J'ai lu ce roman dans le recueil Terremer intégrale publié par le Livre de poche. On y trouve une postface de l'écrivaine.
Qui apprécie Ursula Le Guin s'attend toujours à tirer de ses oeuvres une batterie de réflexions originales, précises et cohérentes. Ce n'est malheureusement pas le cas ici. Pour quelles raisons ? Le propre de la "fantasy" est de nous faire évader des contradictions douloureuses auxquelles nous soumet notre espèce humaine schizophrène. La philosophie y cède donc le pas à l'épique, guidée par l'action qui simplifie les problématiques. Il est possible que l'auteure ait "oublié" dans sa construction le sens qu'elle donne à ses oeuvres. De plus, Le sorcier de Terremer est un ouvrage commandé par un éditeur pour un public d'adolescents dont les prétendues "attentes" ont bridé la liberté d'action d'ULG, comme elle a d'ailleurs tenté de l'expliquer plus tard.

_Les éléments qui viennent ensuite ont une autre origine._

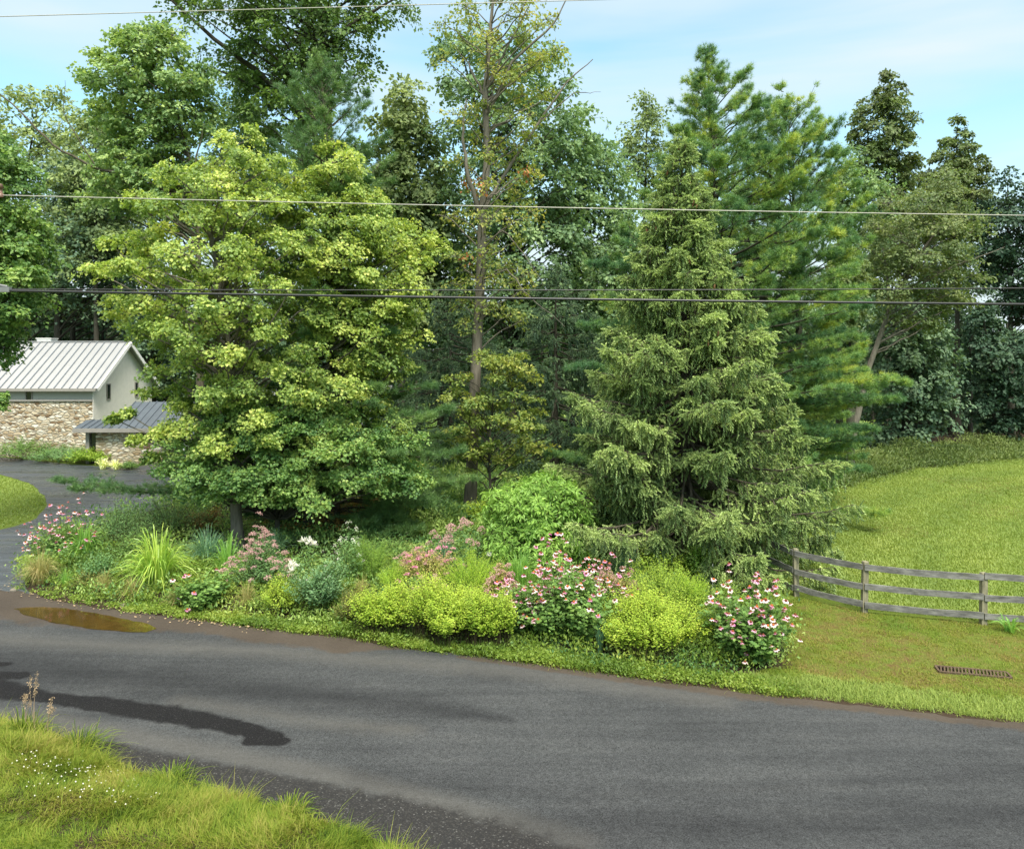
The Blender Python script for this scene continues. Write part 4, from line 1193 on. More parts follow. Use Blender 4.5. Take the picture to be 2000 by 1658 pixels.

L'histoire, originale, se déroule dans un gigantesque archipel limité dans l'espace, sous-tendu par des forces magiques et où sont présents les Dragons. L'auteure explique qu'elle en a volontairement exclu la dynamique des guerres, ce qui n'est pas tout à fait exact, comme le lecteur pourra s'en apercevoir. Le héros est un enfant que l'on suit dans son évolution de sorcier vers l'âge adulte. Il se découvre un don exceptionnel, qui deviendra une menace mortelle pour lui-même et pour son univers. Cette dimension initiatique fait tourner le récit autour de lui, car il sera finalement le seul à pouvoir apporter une solution -magique et comportementale- aux problèmes qu'il aura générés.
L'ensemble du récit, accumulation de malheurs pesant sur les épaules du héros, est assez sombre et l'action est une fuite en avant permanente dont on est bien aise de sortir à la fin, tant la destinée du héros est floue et ses épreuves peu porteuses de sens. De la lutte contre les dragons, par exemple, quelle leçon retenir ? Si les dragons sont ces créatures monstrueuses, fourbes, violentes et méchantes, alors le combat de Ged a tout de celui de St Georges, pâle fonctionnaire répressif d'une humanité destinée à régner sur l'univers.
Le sorcier de Terremer est un divertissement initiatique bien écrit et structuré mais qu'il m'a été difficile de m'approprier, surtout après avoir goûté au cycle de l'Ekumen.
Pourtant, dans ce roman aux ambitions aseptisées par le genre et l'éditeur subsiste un élément qui a été repéré par des lecteurs attentifs : l'importance de connaître le "vrai" nom des choses et des gens qui permet d'obtenir le pouvoir sur elles.
Mais là encore il est regrettable que l'explication s'arrête à cette idée, car un défaut des humains est de tricher, et de substituer aux choses qu'ils ne saisissent pas une définition construite sur des a priori. Nous déguisons notre méconnaissance de ce qui nous entoure avec de tels mythes, réalisant une pseudo-connaissance qui nous arrange. Tant d'énergie dépensée à tenter de démêler et comprendre des problématiques que nous avons fabriquées nous-mêmes ! Voilà qui aurait pourtant été une bonne leçon de choses pour les adolescents auxquels était destinée cette fresque.
Ursula Le Guin n'aurait peut-être pas dû être l'auteure de cette histoire trop inconfortable pour elle. Sans doute son manque de foi dans ce modèle masculiniste qu'elle s'est astreinte à exploiter pour des raisons éditoriales -donc vulgaires- est-il la source du malaise qu'on ressent à la lecture de ce récit.